Циркуль и окружность. К вопросу о датировке «Прощания, запрещающего грусть» Джона Донна
1
Датировка большинства поэтических текстов Джона Донна весьма затруднительна: практически, исследователи не располагают ни автографами, ни прижизненными изданиями его стихов (что касается последних, исключение составляют лишь два стихотворения, предпосланные «Нелепицам» Томаса Кориэта[610] (1611), «Элегия на смерть принца Генри», вошедшая в посвященный памяти последнего сборник «Lachrimae Lachrimarum»[611] (1612), а также «Годовщины», посвященные памяти Элизабет Друри, изданные соответственно в 1611 и 1612 гг.[612]).

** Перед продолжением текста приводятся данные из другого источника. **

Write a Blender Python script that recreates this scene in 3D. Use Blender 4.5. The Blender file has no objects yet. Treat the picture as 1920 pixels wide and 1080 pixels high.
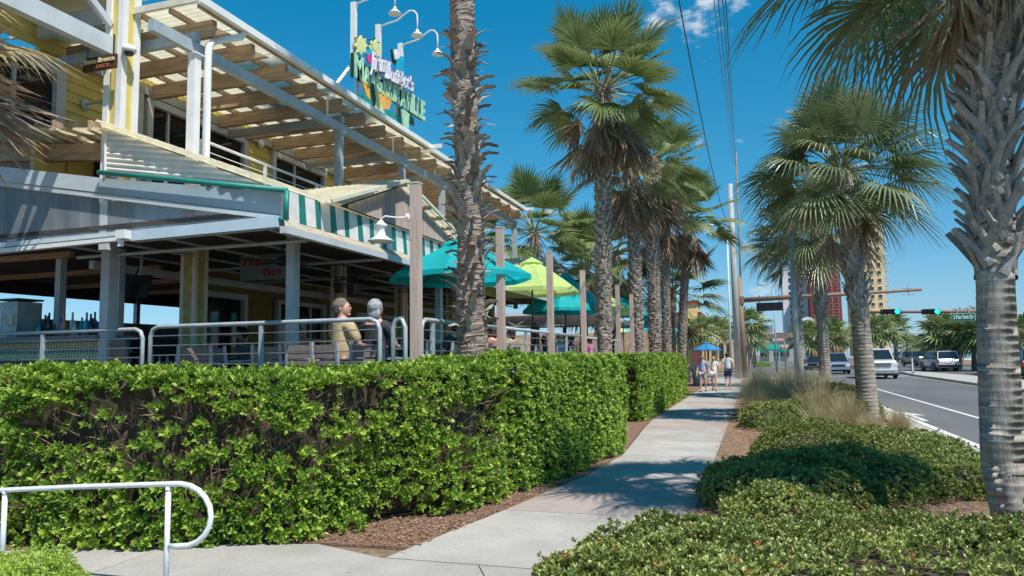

Во многом это объясняется позицией самого автора. Так, в письме к Джорджу Гарранду от 14 апреля 1612 г. Донн пишет об опубликованных им «Годовщинах»: «Что до моих 'Годовщин", я сам осознаю свою ошибку было падением отдать в печать нечто, написанное стихами, – в наше время это простительно для людей, которые сделали <сочинительство> профессией и являют глубину мысли, а я искренне задаюсь вопросом, что заставило меня согласиться на публикацию, и не могу себе простить. Но с другой стороны, касающейся обвинений, будто сказано слишком много, моя защита в том, что целью было сказать столь хорошо, сколь в моих силах, ибо я не знал женщины более благородной…».[613]

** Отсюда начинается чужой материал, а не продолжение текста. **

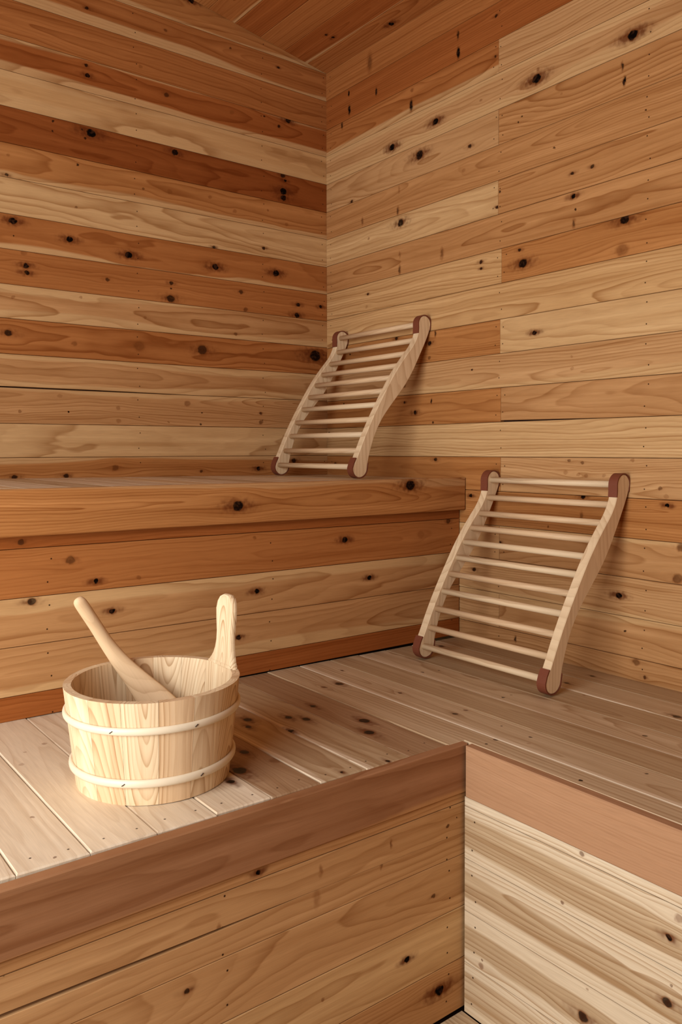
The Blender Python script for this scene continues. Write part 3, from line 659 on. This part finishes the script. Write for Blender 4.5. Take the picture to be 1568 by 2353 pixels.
# bottom disc
n = 40; V = [(rad_at(.1) * .9 * math.cos(2 * math.pi * k / n), rad_at(.1) * .9 * math.sin(2 * math.pi * k / n), z) for z in (.05, .14) for k in range(n)]
Fc = [tuple(reversed(range(n))), tuple(range(n, 2 * n))] + [(k, (k + 1) % n, n + (k + 1) % n, n + k) for k in range(n)]
o = obj('bottom', V, Fc, None, bk, Matrix.Translation((BX, BY, bz))); woodprops(o, 'w', sapc='W', style=PINE)
for hz, tr in ((1.235, .055), (.375, .06)):
    r0 = rad_at(hz) + tr * .45; V, Fc = [], []; n1, n2 = 72, 12
    for i in range(n1):
        for j in range(n2):
            q = 2 * math.pi * j / n2; r = r0 + tr * .75 * math.cos(q)
            V.append((r * math.cos(2 * math.pi * i / n1), r * math.sin(2 * math.pi * i / n1), hz + tr * 1.15 * math.sin(q)))
    for i in range(n1):
        for j in range(n2):
            Fc.append((i * n2 + j, ((i + 1) % n1) * n2 + j, ((i + 1) % n1) * n2 + (j + 1) % n2, i * n2 + (j + 1) % n2))
    hoop = obj('hoop', V, Fc, MHOOP, bk, Matrix.Translation((BX, BY, bz)), smooth=True)
    hoop['label'] = 'smooth rounded hoop'
    for ang in (-140, -88):
        if hz < 1: ang += 6
        a = math.radians(ang); r = r0 + tr * .74
        c = Vector((BX + r * math.cos(a), BY + r * math.sin(a), bz + hz))
        tg = Vector((-math.sin(a), math.cos(a), .7)).normalized(); up = Vector((math.cos(a), math.sin(a), 0))
        fr_ = frame(c, tuple(tg), tuple(up.cross(tg)))
        V, Fc = slab_geo([(-.03, -.006), (.03, -.006), (.03, .006), (-.03, .006)], .03, .002)
        V = [(x, y, z + .012) for x, y, z in V]
        obj('staple', V, Fc, MDARK, hoop, fr_)

# ------------------------------------------------------------------ ladle standing in the bucket
LP = [(-12.955, -9.885, -2.545), (-12.945, -9.888, -2.56), (-12.915, -9.89, -2.60), (-12.85, -9.90, -2.70), (-12.62, -9.90, -3.08), (-12.40, -9.92, -3.46), (-12.16, -10.02, -3.84), (-11.95, -10.20, -4.15), (-11.74, -10.42, -4.48), (-11.6, -10.6, -4.72)]
LW = [(.02, .02), (.068, .06), (.105, .088), (.122, .098), (.122, .10), (.132, .10), (.17, .095), (.22, .09), (.30, .08), (.34, .07)]
path = catmull([tuple(p) + tuple(w) for p, w in zip(LP, LW)], 4, closed=False)
ld = thing('ladle', 'pale wooden ladle resting in the bucket with its handle against the rim', 'ladle', tuple(LP[-1]))
c0 = Vector(LP[5]); ax = (Vector(LP[8]) - Vector(LP[3])).normalized(); sd = Vector((.80, -.45, .35)); sd = (sd - ax * sd.dot(ax)).normalized()
fr_ = frame(c0, tuple(ax), tuple(sd))
inv = fr_.inverted()
V, Fc = tube([inv @ Vector(p[:3]) for p in path], [(p[3], p[4]) for p in path], 16, flat=(0, 1, 0))
V = [tuple(v) for v in V]
o = obj('handle', V, Fc, None, ld, fr_, smooth=True); woodprops(o, 'w', seed=.55, sapc='W', gr=(.3, .12, .05), fq=14, style=PINE)
# cup of the ladle, sunk inside the bucket
cc = Vector((-11.55, -10.80, -4.98)); n = 28; prof = [(0, -.28), (.30, -.28), (.36, -.22), (.40, .22), (.36, .24), (.34, .22), (.30, -.18), (0, -.2)]
V, Fc = [], []
for r, z in prof:
    for k in range(n): V.append((max(r, .001) * math.cos(2 * math.pi * k / n), max(r, .001) * math.sin(2 * math.pi * k / n), z))
for i in range(len(prof) - 1):
    for k in range(n): Fc.append((i * n + k, i * n + (k + 1) % n, (i + 1) * n + (k + 1) % n, (i + 1) * n + k))
o = obj('cup', V, Fc, None, ld, Matrix.Translation(cc) @ Matrix.Rotation(.25, 4, 'X'), smooth=True); woodprops(o, 'w', sapc='W', style=PINE)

В этом письме Донн достаточно ясно ссылается на негласное правило, согласно которому благородному человеку «не подобает отдавать свои стихи в печать».[614]
Отказ от публикации вовсе не означал, что автор рассматривает свои творения как нечто, недостойное внимание современников и потомков, но означал ориентацию на избранного читателя: распространение стихов в рукописях отнюдь не бросало тени на их автора.